Some people find joy in major achievements. Graduating college. Publishing their first novel. Getting their driver’s license. Moving out, and move in to their own apartment. Getting married. All of them are amazing achievements, for sure, and I am not here to downplay that. But I often found myself in this exact conversation, starting with this same, tiring question; Why don’t you work towards that? Why spend most of your time researching bugs? Gazing at trains? Staring at air planes? Playing video games? Making YouTube videos? Why not do something actually productive, and important? Work towards a meaningful future?
*Brief pause, sigh*
They call them obsessions. They call them a waste of time. They call them brainrotting. Stupid. Un-important. Meaningless….. Addictions. Some even call it… a phase.
*Another brief silence*
Do you wanna know what I see? I see the intricate details in a beatle’s wings. I see a technological marvel soaring through the sky every single day. A mechanical beast of solid metal, transfering people across our entire country at insane speeds. I enter a world where I get to feel like the hero. And I even learn an incredibly valuable skill, that taught me everything I know about film production today. What they think is a waste of time, I believe makes me more alive.

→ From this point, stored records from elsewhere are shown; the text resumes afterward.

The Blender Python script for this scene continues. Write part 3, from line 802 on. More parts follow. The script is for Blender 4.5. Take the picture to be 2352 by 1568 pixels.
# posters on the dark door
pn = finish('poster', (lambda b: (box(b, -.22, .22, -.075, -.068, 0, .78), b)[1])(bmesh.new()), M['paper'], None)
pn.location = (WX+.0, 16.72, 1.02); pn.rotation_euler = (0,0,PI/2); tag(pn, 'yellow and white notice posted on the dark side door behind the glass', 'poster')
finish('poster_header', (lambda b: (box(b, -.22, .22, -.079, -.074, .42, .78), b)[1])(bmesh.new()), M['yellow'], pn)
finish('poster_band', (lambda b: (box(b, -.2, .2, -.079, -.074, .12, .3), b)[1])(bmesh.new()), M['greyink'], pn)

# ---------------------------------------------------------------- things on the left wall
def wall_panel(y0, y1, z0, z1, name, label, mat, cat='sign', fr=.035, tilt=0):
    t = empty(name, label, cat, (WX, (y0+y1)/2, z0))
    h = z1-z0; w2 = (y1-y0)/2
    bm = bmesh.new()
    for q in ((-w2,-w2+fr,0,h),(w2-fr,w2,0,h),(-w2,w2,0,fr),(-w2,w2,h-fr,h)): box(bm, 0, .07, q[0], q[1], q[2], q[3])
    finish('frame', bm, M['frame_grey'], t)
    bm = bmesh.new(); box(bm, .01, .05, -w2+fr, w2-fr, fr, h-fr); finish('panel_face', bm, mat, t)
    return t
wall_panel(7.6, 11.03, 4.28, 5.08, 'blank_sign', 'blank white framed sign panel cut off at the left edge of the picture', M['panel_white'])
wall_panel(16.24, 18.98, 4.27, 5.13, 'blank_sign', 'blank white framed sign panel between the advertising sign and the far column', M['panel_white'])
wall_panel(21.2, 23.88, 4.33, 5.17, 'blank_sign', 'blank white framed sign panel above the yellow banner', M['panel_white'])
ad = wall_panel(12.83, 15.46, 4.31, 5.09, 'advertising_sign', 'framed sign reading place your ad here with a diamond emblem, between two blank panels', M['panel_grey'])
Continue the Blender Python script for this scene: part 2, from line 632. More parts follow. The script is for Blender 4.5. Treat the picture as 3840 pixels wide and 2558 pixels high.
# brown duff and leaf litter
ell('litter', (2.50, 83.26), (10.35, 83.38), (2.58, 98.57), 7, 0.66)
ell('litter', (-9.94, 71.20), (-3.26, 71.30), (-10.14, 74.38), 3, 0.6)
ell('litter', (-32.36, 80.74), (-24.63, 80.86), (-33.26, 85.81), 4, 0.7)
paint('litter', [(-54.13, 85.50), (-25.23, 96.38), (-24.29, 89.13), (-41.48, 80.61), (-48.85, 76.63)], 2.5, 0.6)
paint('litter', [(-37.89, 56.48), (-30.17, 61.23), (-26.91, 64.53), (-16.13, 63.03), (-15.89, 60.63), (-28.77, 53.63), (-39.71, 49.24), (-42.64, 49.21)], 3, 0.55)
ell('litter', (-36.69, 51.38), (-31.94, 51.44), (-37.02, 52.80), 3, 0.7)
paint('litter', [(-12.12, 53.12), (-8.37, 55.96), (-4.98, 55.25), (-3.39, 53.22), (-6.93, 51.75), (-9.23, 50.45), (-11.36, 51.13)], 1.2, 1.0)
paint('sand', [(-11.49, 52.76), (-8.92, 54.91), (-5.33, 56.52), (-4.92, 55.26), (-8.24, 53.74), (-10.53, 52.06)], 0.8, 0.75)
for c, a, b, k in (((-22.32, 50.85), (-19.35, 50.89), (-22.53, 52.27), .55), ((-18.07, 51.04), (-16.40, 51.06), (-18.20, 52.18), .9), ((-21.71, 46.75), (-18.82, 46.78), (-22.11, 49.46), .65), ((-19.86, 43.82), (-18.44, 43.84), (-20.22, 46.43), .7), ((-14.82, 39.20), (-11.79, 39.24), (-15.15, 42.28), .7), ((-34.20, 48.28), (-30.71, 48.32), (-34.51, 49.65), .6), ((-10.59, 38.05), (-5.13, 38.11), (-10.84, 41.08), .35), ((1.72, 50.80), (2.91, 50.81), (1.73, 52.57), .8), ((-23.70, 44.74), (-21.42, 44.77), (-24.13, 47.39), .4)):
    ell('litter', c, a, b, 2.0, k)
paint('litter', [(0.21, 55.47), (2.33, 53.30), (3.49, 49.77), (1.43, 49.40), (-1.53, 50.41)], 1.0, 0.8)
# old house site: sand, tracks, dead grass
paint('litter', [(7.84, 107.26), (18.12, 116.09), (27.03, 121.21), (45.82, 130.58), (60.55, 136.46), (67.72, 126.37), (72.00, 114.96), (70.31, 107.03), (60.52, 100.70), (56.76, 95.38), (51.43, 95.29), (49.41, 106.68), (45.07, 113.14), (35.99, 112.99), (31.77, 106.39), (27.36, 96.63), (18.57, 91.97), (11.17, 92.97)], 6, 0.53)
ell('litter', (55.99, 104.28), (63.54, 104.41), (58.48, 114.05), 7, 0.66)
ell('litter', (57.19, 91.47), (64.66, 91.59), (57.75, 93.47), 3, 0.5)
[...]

They are hobbies and interests that keep me going. Hobbies that excite me every time I get back into them. They may not seem important to some people. But to me, there’s something beautiful, and exciting about every bug I see. Every plane that soars by. Every video I make. And yes, every poem I write. It gives me something to put my mind to. It gives me something to forget about all the sorrow and darkness of our world….. it makes me happy.
So they can all keep their cars, their mansions, or college degrees, if that makes them happy. I’ll continue gazing in awe at the amazing creatures of planet Earth. I’ll continue writing poems, and making YouTube videos. And I will continue doing all the things I love doing. If anyone has a problem with that, and feel the need to put me down over it, just so they can feel better…. at least I can proudly say I live a happier life.